4. L’économie de l’environnement marin
L'économie de l'environnement marin vise une perspective beaucoup plus large que l'économie des pêches. Il s'agit là de faire prendre conscience de la vraie valeur des écosystèmes marins et de leur biodiversité grâce à leur évaluation économique. Il s'agira de corriger ou de proposer des méthodes économiques qui compléteront les méthodes économiques standards qui sont souvent non adaptées, en l'absence de prix de marché pour les biens environnementaux ou en présence d'imperfections sur leur marché.
Évaluer la valeur des écosystèmes marins passe par l'évaluation des services écosystémiques marins. Les services écosystémiques marins sont les biens et services marchands et non marchands qui sont offerts par ces écosystèmes à la société et qui vont contribuer au bien-être économique et social. Il s'agit là d'une approche anthropocentrée et il est clair que l’on doit distinguer les services écosystémiques des fonctions écologiques des écosystèmes qui elles sont étudiées par l'écologie.
Le Millennium Ecosystem Assessment qui a été réalisé au débit des années 2000 a proposé un cadre général pour analyser les services écosystémiques. On a une typologie qui va distinguer les services écosystémiques d'approvisionnement (par exemple la nourriture et les matières premières qui sont extraites des écosystèmes), les services écosystémiques de régulation (par exemple à travers la régulation climatique, le contrôle de l'érosion), les services écosystémiques culturels (qui concernent les activités récréationnelles mais également aussi les aspects esthétiques voire la dimension spirituelle), et enfin les services écosystémiques de supports (tels que la production primaire dans les écosystèmes et le recyclage des nutriments). Ces différents services écosystémiques vont contribuer aux éléments constitutifs du bien-être économique et social des populations, que ce soit à travers leur sécurité, les supports matériels de l'existence, la santé ou les relations sociales.

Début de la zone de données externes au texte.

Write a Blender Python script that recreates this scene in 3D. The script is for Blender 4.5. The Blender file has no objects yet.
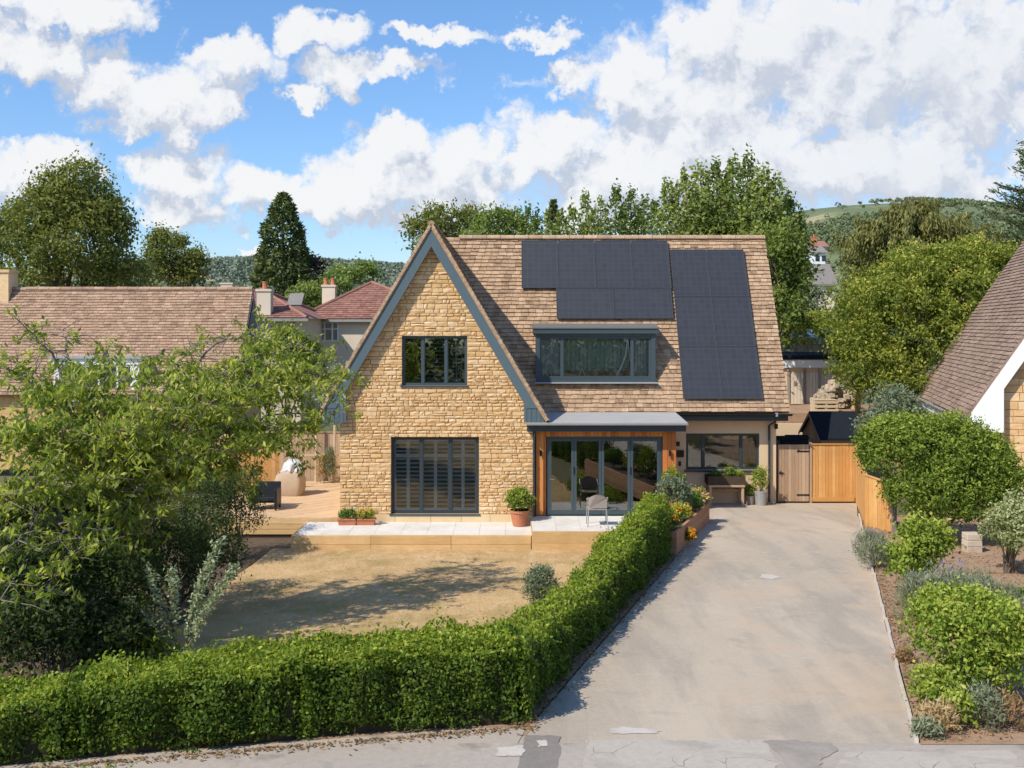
import bpy, math, random
import numpy as np
from mathutils import Vector

rng = np.random.default_rng(11)
R = random.Random(11)
scene = bpy.context.scene
COL = scene.collection

# survey constants: focal length in pixels, eye level row, eye height (m)
F, HZ, CZ = 1040.0, 325.0, 5.0


def at(px, py, Y):
    return Vector(((px - 512.0) * Y / F, Y, CZ - (py - HZ) * Y / F))


def zd(Y):                      # surface of drive and pavement
    return 0.94 - 0.0385 * Y


def zl(Y):                      # surface of lawn
    return -0.71 + (26.5 - Y) * 0.0674


# ------------------------------------------------------------------ objects
ORG = {}


def tag(o, label=None, cat=None, group=None, kind=None):
    if label: o['label'] = label
    if cat: o['category'] = cat
    if group: o['group'] = group
    if kind: o['kind'] = kind
    return o


def empty(name, loc, label, cat, group=None):
    o = bpy.data.objects.new(name, None)
    o.empty_display_size = 0.2
    o.location = loc
    COL.objects.link(o)
    ORG[o.name] = Vector(loc)
    return tag(o, label, cat, group)


def link_mesh(name, me, mat, parent=None, origin=None):
    o = bpy.data.objects.new(name, me)
    if mat: me.materials.append(mat)
    COL.objects.link(o)
    if parent is not None:
        o.parent = parent
        ORG[o.name] = ORG[parent.name]
    else:
        o.location = origin
        ORG[o.name] = Vector(origin)
    return o


def np_mesh(name, V, Q, rnd, mat, parent=None, smooth=False):
    """V (n,3) world verts, Q (m,4) quads, rnd (n,) per vertex value"""
    V = np.asarray(V, dtype=np.float64); Q = np.asarray(Q, dtype=np.int32)
    if parent is not None:
        org = np.array(ORG[parent.name])
    else:
        org = np.array([V[:, 0].mean(), V[:, 1].mean(), V[:, 2].min()])
    me = bpy.data.meshes.new(name)
    k = Q.shape[1]
    me.vertices.add(len(V)); me.loops.add(Q.size); me.polygons.add(len(Q))
    me.vertices.foreach_set('co', (V - org).astype(np.float32).ravel())
    me.loops.foreach_set('vertex_index', Q.ravel())
    me.polygons.foreach_set('loop_start', np.arange(0, Q.size, k, dtype=np.int32))
    me.polygons.foreach_set('loop_total', np.full(len(Q), k, dtype=np.int32))
    a = me.attributes.new('rnd', 'FLOAT', 'POINT')
    a.data.foreach_set('value', np.asarray(rnd, dtype=np.float32))
    me.update(calc_edges=True)
    if smooth: me.polygons.foreach_set('use_smooth', np.ones(len(Q), dtype=bool))
    return link_mesh(name, me, mat, parent, Vector(org))


class MB:
    def __init__(s):
        s.v = []; s.f = []; s.r = []

    def add(s, verts, faces, r=None):
        n = len(s.v)
        if r is None: r = R.random()
        s.v += [tuple(v) for v in verts]
        s.r += [r] * len(verts)
        s.f += [tuple(i + n for i in f) for f in faces]
        return s

    def box(s, a, b, r=None):
        x0, y0, z0 = min(a[0], b[0]), min(a[1], b[1]), min(a[2], b[2])
        x1, y1, z1 = max(a[0], b[0]), max(a[1], b[1]), max(a[2], b[2])
        v = [(x0, y0, z0), (x1, y0, z0), (x1, y1, z0), (x0, y1, z0), (x0, y0, z1), (x1, y0, z1), (x1, y1, z1), (x0, y1, z1)]
        return s.add(v, [(0, 3, 2, 1), (4, 5, 6, 7), (0, 1, 5, 4), (1, 2, 6, 5), (2, 3, 7, 6), (3, 0, 4, 7)], r)

    def obox(s, o, ex, ey, ez, r=None):
        """box from corner o with edge vectors"""
        o, ex, ey, ez = Vector(o), Vector(ex), Vector(ey), Vector(ez)
        v = [o, o + ex, o + ex + ey, o + ey, o + ez, o + ex + ez, o + ex + ey + ez, o + ey + ez]
        return s.add(v, [(0, 3, 2, 1), (4, 5, 6, 7), (0, 1, 5, 4), (1, 2, 6, 5), (2, 3, 7, 6), (3, 0, 4, 7)], r)

    def prism(s, pts, ext, r=None):
        n = len(pts); e = Vector(ext)
        v = [Vector(p) for p in pts]; v += [p + e for p in v[:n]]
        fs = [tuple(range(n)), tuple(range(2 * n - 1, n - 1, -1))]
        fs += [(i, i + n, (i + 1) % n + n, (i + 1) % n) for i in range(n)]
        return s.add(v, fs, r)

    def beam(s, p0, p1, w, h=None, r=None, up=(0, 0, 1)):
        h = h or w
        p0, p1 = Vector(p0), Vector(p1)
        d = (p1 - p0)
        u = Vector(up)
        sd = d.cross(u)
        if sd.length < 1e-6: sd = d.cross(Vector((0, 1, 0)))
        sd.normalize(); uu = sd.cross(d).normalized()
        return s.obox(p0 - sd * w / 2 - uu * h / 2, sd * w, d, uu * h, r)

    def tube(s, pts, radii, n=8, r=None, cap=True):
        pts = [Vector(p) for p in pts]
        if not hasattr(radii, '__len__'): radii = [radii] * len(pts)
        V = []; Fc = []
        ref = Vector((0.31, 0.85, 0.42)).normalized()
        for i, p in enumerate(pts):
            d = (pts[min(i + 1, len(pts) - 1)] - pts[max(i - 1, 0)])
            if d.length < 1e-9: d = Vector((0, 0, 1))
            d.normalize()
            a = d.cross(ref)
            if a.length < 1e-3: a = d.cross(Vector((1, 0, 0)))
            a.normalize(); b = d.cross(a)
            for k in range(n):
                t = 2 * math.pi * k / n
                V.append(p + (a * math.cos(t) + b * math.sin(t)) * radii[i])
        for i in range(len(pts) - 1):
            for k in range(n):
                k2 = (k + 1) % n
                Fc.append((i * n + k, i * n + k2, (i + 1) * n + k2, (i + 1) * n + k))
        if cap:
            Fc.append(tuple(range(n - 1, -1, -1))); m = (len(pts) - 1) * n
            Fc.append(tuple(range(m, m + n)))
        return s.add(V, Fc, r)

    def lathe(s, c, prof, n=16, r=None):
        c = Vector(c)
        return s.tube([c + Vector((0, 0, z)) for _, z in prof], [max(q, 1e-4) for q, _ in prof], n, r)

    def build(s, name, mat, parent=None, bevel=0, smooth=False):
        V = np.array(s.v, dtype=np.float64)
        org = np.array(ORG[parent.name]) if parent is not None else np.array([(V[:, 0].min() + V[:, 0].max()) / 2, (V[:, 1].min() + V[:, 1].max()) / 2, V[:, 2].min()])
        me = bpy.data.meshes.new(name)
        me.from_pydata([tuple(p) for p in (V - org)], [], s.f)
        a = me.attributes.new('rnd', 'FLOAT', 'POINT')
        a.data.foreach_set('value', np.array(s.r, dtype=np.float32))
        if smooth: me.polygons.foreach_set('use_smooth', np.ones(len(me.polygons), dtype=bool))
        me.update()
        o = link_mesh(name, me, mat, parent, Vector(org))
        if bevel:
            m = o.modifiers.new('bevel', 'BEVEL'); m.width = bevel; m.segments = 2; m.limit_method = 'ANGLE'
        return o


def copy_tree(o, parent=None):
    c = o.copy(); COL.objects.link(c); c.parent = parent
    ORG[c.name] = Vector(c.location) if parent is None else ORG[parent.name]
    for ch in list(o.children): copy_tree(ch, c)
    return c


# ---------------------------------------------------------------- materials
def nodes(name):
    m = bpy.data.materials.new(name); m.use_nodes = True
    nt = m.node_tree; nt.nodes.clear()
    return m, nt, nt.nodes, nt.links


def ramp(N, cols, pos=None):
    n = N.new('ShaderNodeValToRGB'); e = n.color_ramp.elements
    if pos is None: pos = [i / (len(cols) - 1) for i in range(len(cols))]
    while len(e) < len(cols): e.new(0.5)
    for i, c in enumerate(cols):
        e[i].position = pos[i]; e[i].color = (c[0], c[1], c[2], 1)
    return n


def math_node(N, L, op, a, b=None, clamp=False):
    n = N.new('ShaderNodeMath'); n.operation = op; n.use_clamp = clamp
    for i, v in enumerate((a, b)):
        if v is None: continue
        if isinstance(v, (int, float)): n.inputs[i].default_value = v
        else: L.new(v, n.inputs[i])
    return n.outputs[0]


def noise(N, L, vec, scale, detail=5, rough=0.55, dist=0):
    n = N.new('ShaderNodeTexNoise'); n.inputs['Scale'].default_value = scale
    n.inputs['Detail'].default_value = detail; n.inputs['Roughness'].default_value = rough
    n.inputs['Distortion'].default_value = dist
    L.new(vec, n.inputs['Vector'])
    return n.outputs['Fac']


def maprange(N, L, v, a, b, c=0, d=1, smooth=False):
    n = N.new('ShaderNodeMapRange'); n.clamp = True
    if smooth: n.interpolation_type = 'SMOOTHSTEP'
    L.new(v, n.inputs[0])
    for i, x in enumerate((a, b, c, d)): n.inputs[i + 1].default_value = x
    return n.outputs[0]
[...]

En 1997, un travail pionnier dans ce domaine a été réalisé par Costanza et al. dans un article publié pour la revue Nature. Il s'agit d'un des premiers essais d'évaluation, au niveau mondial, de la valeur des services écosystémiques qui ont été estimés pour l'ensemble des biomes présents sur la planète et rapportées par une unité de surface. Si on veut faire un zoom sur les résultats de cette étude sur les écosystèmes marins, on voit que la valeur des services écosystémiques marins a été évaluée à 21 000 milliards de dollars américains, ce qui représenterait 64 % des services écosystémiques mondiaux. Au sein des services écosystémiques marins, ce sont les écosystèmes côtiers qui dominent, en offrant 59 % des services écosystémiques marins. Enfin, les services écosystémiques de support sont les plus importants, notamment à travers la production primaire des écosystèmes.
5. Conclusion
Le concept principal que les économistes mettent en œuvre pour évaluer les écosystèmes est celui de la valeur économique totale. Elle est égale à la somme des valeurs d'usage marchand et non marchand (les usages marchands sont abordés à travers les outils classiques de l'économie de marché), ainsi que des valeurs de non-usage, notamment les valeurs d'existence intrinsèque des différentes composantes des écosystèmes. L'économie de l'environnement a produit des méthodes pour pallier la difficulté d'évaluation des services écosystémiques non marchands. Ces méthodes aujourd'hui sont bien connues et il va s’agir désormais, pour les écosystèmes marins, de les utiliser de façon plus systématique.